Being in Alpharetta, especially with the incredible affluence evident in the years since I left, also brings a shadow side in my memory. Alpharetta is the northern most city in Fulton County. Just to the north is Forsyth County and the county seat of Cumming, GA. About six-months after I arrived on the field an ugly incident happened in Cumming that made me wonder what I had gotten myself into. Over Martin Luther King, JR Weekend in ’87, one of King’s lieutenants, Hosea Williams, took a bus-load of protesters up from Atlanta for a “March Against Fear and Intimidation” to Cumming since Forsyth County had no non-white residents and was known as a “sundown” county, meaning no persons of color were welcome in the county after sundown. There were some 90 protesters with Williams, and they were met by nearly 2,000 counter protestors organized by the Nationalist Movement and the Ku Klux Klan who threw rocks and other objects such that the police ordered Williams marchers back on the bus and escorted them out of town. This story, and the troubled history of how Forsyth County became a “sundown” county is told in Patrick Phillips’ remarkable book, Blood at the Root: A Racial Cleansing in America ( https://www.amazon.com/Blood-Root-Racial-Cleansing-America/dp/0393293017/ref=asc_df_0393293017?tag=bingshoppinga-20&linkCode=df0&hvadid=80745439392569&hvnetw=o&hvqmt=e&hvbmt=be&hvdev=c&hvlocint=&hvlocphy=&hvtargid=pla-4584345029293036&psc=1). I am grateful to WPC member Gary Shockley for loaning me this book to read. The irony is Forsyth County is growing and has the best school district in the state of Georgia and is actively working to overcome its troubled past. Yet the names of some of the families who were influential in the early years of the conflict that led to driving POC out of the county were known to me and I still remember going to the Alpharetta post office and seeing someone in line dressed in cammo with Klan symbols all over.

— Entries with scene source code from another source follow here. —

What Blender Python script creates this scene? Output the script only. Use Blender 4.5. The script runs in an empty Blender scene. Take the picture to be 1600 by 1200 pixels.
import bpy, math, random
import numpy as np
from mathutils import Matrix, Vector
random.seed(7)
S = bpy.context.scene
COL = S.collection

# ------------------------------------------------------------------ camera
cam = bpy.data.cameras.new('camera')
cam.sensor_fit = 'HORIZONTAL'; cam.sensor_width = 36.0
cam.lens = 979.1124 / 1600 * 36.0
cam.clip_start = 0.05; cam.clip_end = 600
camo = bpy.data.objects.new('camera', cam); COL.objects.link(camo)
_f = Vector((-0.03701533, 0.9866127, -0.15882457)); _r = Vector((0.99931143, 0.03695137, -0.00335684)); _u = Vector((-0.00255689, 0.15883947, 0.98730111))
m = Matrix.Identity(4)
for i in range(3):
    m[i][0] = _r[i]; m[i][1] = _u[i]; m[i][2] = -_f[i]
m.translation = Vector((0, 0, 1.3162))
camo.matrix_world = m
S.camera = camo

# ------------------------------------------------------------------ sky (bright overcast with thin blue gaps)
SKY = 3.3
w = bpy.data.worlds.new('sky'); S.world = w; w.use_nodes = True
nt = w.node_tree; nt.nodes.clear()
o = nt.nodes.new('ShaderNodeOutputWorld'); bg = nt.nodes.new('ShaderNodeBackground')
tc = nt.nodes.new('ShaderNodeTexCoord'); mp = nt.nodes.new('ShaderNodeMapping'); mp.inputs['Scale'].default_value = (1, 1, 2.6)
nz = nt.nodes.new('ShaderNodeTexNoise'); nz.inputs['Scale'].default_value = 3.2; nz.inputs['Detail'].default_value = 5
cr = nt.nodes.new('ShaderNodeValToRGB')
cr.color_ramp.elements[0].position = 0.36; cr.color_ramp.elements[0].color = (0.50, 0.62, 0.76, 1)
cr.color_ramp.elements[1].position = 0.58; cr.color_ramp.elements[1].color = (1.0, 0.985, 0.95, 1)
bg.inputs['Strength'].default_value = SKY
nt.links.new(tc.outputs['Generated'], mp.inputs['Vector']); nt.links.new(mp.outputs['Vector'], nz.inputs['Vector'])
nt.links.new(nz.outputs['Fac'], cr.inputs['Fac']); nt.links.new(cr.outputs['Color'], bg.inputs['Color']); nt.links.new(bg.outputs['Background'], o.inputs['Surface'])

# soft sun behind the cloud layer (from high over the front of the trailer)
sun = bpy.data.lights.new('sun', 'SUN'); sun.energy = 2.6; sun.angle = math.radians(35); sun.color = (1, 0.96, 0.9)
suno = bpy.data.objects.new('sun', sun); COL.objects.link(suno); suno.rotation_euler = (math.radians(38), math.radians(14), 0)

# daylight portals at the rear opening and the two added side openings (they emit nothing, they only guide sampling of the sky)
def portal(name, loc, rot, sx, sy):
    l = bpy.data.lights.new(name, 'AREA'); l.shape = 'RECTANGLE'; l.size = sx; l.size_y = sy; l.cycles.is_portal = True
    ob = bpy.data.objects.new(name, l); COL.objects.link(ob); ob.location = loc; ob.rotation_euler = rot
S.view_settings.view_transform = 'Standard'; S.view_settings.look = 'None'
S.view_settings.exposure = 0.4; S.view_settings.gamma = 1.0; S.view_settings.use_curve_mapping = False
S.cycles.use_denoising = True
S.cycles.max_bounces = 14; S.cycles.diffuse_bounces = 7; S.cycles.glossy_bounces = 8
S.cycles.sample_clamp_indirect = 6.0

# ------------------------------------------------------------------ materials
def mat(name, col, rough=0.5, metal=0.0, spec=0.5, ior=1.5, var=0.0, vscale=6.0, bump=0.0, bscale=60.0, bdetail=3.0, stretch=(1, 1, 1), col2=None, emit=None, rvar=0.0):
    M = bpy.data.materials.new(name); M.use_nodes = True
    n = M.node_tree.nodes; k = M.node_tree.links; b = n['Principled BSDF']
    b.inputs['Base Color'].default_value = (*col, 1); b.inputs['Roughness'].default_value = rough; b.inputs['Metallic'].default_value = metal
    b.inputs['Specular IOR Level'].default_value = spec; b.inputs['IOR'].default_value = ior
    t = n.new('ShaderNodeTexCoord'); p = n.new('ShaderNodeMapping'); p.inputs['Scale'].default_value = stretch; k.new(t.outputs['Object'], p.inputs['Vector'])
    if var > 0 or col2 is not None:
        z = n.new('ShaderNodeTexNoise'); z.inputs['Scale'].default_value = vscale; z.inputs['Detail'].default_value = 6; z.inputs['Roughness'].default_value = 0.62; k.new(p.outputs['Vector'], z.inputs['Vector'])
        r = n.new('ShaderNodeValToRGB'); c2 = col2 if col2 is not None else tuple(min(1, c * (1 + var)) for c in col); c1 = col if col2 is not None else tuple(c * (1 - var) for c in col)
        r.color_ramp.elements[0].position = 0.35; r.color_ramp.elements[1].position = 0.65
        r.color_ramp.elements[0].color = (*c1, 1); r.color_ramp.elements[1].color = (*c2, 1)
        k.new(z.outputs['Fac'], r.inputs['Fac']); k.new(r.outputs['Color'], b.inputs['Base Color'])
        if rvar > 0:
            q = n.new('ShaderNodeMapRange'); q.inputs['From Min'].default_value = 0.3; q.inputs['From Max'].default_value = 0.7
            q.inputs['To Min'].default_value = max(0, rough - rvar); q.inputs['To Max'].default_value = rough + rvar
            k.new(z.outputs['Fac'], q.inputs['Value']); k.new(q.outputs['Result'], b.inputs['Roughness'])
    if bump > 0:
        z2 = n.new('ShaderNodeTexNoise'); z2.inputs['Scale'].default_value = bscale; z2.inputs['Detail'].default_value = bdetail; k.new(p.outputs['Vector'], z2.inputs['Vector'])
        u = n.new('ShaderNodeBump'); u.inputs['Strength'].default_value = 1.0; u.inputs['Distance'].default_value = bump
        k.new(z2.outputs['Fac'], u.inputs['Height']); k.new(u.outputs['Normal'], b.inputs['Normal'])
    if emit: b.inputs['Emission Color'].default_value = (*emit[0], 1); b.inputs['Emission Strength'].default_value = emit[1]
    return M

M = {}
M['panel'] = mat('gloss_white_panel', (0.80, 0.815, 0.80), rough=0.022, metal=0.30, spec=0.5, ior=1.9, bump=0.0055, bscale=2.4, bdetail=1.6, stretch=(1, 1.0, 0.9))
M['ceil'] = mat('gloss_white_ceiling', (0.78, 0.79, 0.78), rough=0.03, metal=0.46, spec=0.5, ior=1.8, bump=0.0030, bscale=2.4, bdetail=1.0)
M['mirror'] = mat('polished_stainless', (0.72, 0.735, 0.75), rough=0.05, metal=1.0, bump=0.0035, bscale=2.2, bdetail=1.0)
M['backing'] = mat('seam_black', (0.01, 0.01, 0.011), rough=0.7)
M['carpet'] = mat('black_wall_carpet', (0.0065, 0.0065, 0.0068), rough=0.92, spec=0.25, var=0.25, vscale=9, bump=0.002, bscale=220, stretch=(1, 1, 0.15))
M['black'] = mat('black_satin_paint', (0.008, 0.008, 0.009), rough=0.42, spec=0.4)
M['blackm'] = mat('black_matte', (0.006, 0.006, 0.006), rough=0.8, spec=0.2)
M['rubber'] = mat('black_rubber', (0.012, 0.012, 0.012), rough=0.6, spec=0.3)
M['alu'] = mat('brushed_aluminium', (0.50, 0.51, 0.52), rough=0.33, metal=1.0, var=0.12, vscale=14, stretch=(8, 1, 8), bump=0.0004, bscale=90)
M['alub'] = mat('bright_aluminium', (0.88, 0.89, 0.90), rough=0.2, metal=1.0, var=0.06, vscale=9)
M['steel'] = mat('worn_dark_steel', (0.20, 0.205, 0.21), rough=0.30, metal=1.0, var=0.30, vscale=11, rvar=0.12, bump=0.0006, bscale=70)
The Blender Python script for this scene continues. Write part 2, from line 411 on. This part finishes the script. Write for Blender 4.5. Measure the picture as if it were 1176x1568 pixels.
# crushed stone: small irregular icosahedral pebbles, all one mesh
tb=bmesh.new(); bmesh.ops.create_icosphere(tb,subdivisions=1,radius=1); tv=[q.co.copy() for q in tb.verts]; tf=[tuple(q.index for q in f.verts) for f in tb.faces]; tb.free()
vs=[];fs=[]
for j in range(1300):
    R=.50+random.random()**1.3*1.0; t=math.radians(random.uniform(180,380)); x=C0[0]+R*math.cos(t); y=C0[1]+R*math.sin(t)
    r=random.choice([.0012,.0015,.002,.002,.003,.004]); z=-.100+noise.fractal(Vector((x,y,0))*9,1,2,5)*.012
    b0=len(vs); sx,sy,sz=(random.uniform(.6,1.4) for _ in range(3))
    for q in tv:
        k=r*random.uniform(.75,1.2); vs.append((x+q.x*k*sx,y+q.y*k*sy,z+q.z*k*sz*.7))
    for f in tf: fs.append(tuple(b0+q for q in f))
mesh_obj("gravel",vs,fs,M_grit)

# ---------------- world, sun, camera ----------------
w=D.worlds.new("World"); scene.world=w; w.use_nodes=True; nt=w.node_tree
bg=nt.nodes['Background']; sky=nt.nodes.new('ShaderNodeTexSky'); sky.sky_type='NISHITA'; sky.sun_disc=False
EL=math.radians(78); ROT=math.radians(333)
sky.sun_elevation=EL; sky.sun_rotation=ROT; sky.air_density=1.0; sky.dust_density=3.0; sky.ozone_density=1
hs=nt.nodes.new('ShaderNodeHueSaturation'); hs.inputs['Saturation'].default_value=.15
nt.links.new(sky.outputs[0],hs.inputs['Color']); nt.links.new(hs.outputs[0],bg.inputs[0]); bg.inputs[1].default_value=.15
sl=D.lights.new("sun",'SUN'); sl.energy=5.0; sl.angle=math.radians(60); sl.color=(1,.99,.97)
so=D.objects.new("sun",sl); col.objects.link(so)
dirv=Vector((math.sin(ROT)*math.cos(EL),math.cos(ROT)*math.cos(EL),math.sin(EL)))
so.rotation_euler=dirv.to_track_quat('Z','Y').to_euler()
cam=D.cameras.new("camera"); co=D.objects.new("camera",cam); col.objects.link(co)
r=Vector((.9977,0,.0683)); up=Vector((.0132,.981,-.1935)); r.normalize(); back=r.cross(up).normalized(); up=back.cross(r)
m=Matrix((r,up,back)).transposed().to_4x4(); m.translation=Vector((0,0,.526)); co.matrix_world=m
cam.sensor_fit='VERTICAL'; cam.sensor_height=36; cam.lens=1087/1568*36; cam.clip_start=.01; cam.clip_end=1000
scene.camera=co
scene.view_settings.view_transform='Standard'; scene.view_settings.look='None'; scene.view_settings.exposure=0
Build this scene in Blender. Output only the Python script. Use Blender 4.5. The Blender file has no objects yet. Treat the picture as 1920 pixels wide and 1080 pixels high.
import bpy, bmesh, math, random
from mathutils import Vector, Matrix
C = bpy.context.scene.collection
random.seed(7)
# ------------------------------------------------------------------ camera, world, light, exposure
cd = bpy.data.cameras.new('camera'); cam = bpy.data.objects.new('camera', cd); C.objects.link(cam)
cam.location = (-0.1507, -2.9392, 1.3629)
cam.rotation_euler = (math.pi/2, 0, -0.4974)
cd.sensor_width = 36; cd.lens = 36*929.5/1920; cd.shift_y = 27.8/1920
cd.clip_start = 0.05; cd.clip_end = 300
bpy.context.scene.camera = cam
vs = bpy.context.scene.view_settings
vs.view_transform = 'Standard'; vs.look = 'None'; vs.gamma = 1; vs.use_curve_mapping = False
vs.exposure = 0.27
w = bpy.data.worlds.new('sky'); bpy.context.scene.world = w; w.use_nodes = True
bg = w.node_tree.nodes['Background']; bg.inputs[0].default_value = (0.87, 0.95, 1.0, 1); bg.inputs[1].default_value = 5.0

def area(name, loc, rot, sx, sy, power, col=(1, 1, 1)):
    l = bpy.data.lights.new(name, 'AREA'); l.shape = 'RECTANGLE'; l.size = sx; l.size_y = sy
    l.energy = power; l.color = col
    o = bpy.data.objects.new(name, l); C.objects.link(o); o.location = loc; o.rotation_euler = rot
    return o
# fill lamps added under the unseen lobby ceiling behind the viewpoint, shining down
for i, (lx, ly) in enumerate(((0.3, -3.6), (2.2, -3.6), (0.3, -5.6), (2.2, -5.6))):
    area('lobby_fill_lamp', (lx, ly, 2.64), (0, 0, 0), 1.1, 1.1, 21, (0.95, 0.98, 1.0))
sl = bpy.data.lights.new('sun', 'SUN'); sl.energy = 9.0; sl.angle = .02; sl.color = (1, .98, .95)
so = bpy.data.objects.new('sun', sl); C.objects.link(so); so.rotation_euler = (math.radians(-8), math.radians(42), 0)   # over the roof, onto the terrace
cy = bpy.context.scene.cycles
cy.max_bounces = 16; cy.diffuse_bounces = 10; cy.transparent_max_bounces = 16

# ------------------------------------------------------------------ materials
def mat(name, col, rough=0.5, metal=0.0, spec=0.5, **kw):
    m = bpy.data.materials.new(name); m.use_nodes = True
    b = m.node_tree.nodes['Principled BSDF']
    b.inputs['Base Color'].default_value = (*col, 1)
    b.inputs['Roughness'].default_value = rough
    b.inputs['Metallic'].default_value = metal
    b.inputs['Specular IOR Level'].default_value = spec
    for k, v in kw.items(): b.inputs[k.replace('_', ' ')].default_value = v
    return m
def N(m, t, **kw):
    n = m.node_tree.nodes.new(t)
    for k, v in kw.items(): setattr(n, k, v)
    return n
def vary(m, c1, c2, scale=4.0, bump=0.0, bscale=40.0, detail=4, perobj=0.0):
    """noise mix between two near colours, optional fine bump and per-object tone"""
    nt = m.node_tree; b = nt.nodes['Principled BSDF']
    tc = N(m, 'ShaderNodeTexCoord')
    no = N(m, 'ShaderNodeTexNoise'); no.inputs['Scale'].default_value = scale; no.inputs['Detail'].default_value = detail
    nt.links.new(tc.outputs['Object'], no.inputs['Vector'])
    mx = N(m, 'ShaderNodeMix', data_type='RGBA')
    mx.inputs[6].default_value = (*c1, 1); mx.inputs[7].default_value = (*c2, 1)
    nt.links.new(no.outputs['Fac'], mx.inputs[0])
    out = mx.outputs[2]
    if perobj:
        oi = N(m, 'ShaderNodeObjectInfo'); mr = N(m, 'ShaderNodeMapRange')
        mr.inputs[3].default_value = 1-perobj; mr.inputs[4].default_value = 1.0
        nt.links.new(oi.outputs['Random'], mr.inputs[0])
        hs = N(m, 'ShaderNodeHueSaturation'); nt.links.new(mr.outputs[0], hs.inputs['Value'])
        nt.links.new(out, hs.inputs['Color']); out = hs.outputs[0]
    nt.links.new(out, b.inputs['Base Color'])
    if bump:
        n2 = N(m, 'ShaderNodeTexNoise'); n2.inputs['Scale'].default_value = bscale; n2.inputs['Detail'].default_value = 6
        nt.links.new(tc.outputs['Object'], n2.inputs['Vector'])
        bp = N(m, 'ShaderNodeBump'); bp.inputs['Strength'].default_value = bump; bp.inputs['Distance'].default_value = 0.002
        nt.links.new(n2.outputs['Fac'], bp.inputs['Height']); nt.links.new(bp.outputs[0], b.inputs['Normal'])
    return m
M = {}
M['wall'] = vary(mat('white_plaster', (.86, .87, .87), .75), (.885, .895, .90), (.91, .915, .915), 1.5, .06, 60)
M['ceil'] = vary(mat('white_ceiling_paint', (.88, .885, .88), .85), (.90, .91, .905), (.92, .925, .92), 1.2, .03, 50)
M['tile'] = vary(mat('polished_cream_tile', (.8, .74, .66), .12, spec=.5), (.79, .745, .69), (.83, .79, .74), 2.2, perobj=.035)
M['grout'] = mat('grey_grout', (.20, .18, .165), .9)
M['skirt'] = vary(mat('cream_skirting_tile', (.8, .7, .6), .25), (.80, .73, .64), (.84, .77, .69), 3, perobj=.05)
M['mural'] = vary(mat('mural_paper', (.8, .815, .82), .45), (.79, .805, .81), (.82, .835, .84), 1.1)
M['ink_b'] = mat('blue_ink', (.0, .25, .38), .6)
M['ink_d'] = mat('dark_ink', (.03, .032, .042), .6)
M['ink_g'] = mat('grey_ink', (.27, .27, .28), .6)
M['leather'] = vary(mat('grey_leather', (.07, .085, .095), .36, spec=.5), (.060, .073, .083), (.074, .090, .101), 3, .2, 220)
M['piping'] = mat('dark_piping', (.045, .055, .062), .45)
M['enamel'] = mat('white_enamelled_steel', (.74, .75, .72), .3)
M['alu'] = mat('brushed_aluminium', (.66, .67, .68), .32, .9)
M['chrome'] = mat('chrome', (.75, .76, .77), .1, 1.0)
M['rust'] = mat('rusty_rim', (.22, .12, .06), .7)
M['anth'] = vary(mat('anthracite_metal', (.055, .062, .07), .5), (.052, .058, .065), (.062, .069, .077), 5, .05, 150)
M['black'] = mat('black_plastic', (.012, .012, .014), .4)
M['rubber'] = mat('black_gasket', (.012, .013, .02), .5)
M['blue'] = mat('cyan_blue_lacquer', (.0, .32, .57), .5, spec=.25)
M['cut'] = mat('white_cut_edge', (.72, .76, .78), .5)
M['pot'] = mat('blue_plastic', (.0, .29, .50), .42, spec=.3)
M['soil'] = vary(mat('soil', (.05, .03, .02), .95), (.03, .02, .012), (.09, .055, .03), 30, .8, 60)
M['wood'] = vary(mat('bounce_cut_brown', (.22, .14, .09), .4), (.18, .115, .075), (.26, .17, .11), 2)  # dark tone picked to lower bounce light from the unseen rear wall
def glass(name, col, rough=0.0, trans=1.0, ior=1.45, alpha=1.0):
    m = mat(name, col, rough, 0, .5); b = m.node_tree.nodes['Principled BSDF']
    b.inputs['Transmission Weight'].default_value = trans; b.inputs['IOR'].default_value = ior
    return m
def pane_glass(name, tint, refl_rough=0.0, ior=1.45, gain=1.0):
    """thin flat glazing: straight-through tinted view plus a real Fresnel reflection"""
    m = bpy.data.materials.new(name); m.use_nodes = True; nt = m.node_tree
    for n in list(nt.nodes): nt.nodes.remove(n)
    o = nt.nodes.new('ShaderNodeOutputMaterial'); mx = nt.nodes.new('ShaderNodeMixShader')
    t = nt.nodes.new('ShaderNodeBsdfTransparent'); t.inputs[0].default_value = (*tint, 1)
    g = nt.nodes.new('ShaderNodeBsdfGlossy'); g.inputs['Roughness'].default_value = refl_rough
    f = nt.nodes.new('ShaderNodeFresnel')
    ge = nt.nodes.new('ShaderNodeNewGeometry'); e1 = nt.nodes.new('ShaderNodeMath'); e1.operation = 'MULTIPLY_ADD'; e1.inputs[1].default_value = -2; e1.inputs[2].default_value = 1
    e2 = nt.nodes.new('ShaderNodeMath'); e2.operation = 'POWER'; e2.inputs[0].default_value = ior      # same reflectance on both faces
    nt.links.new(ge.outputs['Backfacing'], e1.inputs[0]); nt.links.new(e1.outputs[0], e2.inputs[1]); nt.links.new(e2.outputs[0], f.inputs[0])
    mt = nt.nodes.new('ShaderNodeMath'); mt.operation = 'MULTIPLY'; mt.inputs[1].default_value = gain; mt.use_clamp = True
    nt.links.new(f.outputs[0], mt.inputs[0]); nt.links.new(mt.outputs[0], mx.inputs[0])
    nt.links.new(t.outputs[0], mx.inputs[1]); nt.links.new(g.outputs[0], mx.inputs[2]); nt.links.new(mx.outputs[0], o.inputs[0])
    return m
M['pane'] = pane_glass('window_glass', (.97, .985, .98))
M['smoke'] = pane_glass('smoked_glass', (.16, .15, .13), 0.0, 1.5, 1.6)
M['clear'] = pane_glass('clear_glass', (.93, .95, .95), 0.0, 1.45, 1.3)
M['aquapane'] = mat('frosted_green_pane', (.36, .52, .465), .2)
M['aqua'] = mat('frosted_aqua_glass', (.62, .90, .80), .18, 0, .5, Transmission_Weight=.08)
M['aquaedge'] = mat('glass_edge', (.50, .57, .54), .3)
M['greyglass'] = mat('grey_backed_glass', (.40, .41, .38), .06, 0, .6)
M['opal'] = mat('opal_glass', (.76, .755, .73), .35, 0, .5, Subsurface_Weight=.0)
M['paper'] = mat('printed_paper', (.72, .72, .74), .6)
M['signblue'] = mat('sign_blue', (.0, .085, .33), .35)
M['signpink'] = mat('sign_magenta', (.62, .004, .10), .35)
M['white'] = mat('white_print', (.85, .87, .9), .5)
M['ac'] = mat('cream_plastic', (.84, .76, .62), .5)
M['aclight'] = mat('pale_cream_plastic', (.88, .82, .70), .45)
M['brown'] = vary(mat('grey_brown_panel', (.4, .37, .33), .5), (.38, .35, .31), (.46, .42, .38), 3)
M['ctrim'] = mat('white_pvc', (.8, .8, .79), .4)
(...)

Next stop was Montgomery, AL to see the Civil Rights Museum that focuses on lynching in America. After leading a bus-load of APC members to the Memphis Civil Rights museum we had talked about closed on Sunday and Monday, so I continued on to Tom McDow’s hometown, Wetumpka, AL to see the rebuild after it was flattened by a tornado some years ago. Specifically, Tom’s home church, beautiful First Presbyterian, one of the oldest in the state, had been extensively damaged, but rebuilt. It lies just over the bridge and is a sight to behold. From there I continued on to Selma to cross the Edmund Pettus Bridge, sight of the “Bloody Sunday March” where Congressman John Lewis was so badly injured.
I finished the night in Birmingham at a lovely out-door-café having dinner with my long-time friend, Rev. Ed Hurley, pastor of South Highland Presbyterian Church. I can’t remember when Ed and I first met, but we have long done work as Princeton Seminary alums and now, fellow board members for The Outreach Foundation. A funny side-note is I came in second for South Highland PC to Ed, but he was the better choice at the time. I remember going to interview as a family when the twins were just three. It was our firsts flight together as a family, because Amy and I agreed we wouldn’t take the twins on a plane until they were at least three. It was a bit of a fiasco, to say the least, and our lives were not nearly as settled at Ed’s whose twins were already in high school at that time. I am grateful for his friendship and the work he has done at that church I’d come to love during the interview process and we could look back together to see how God worked to call us both to where we needed to be.
This morning I was reading Eugene Peterson’s As Kingfisher’s Catch Fire and his reflection on Psalm 29:2, “Worship the Lord in the beauty of holiness” filled my heart as a cool breeze floats over me on the back porch surrounded by the sumptuous green and the song of birds. I smile to note that the bookmark is one Ed’s wife, Gail (a Nashville native) sent. It is a “Prayer for Ukraine” with one of her paintings on it. I love how God knits our lives together.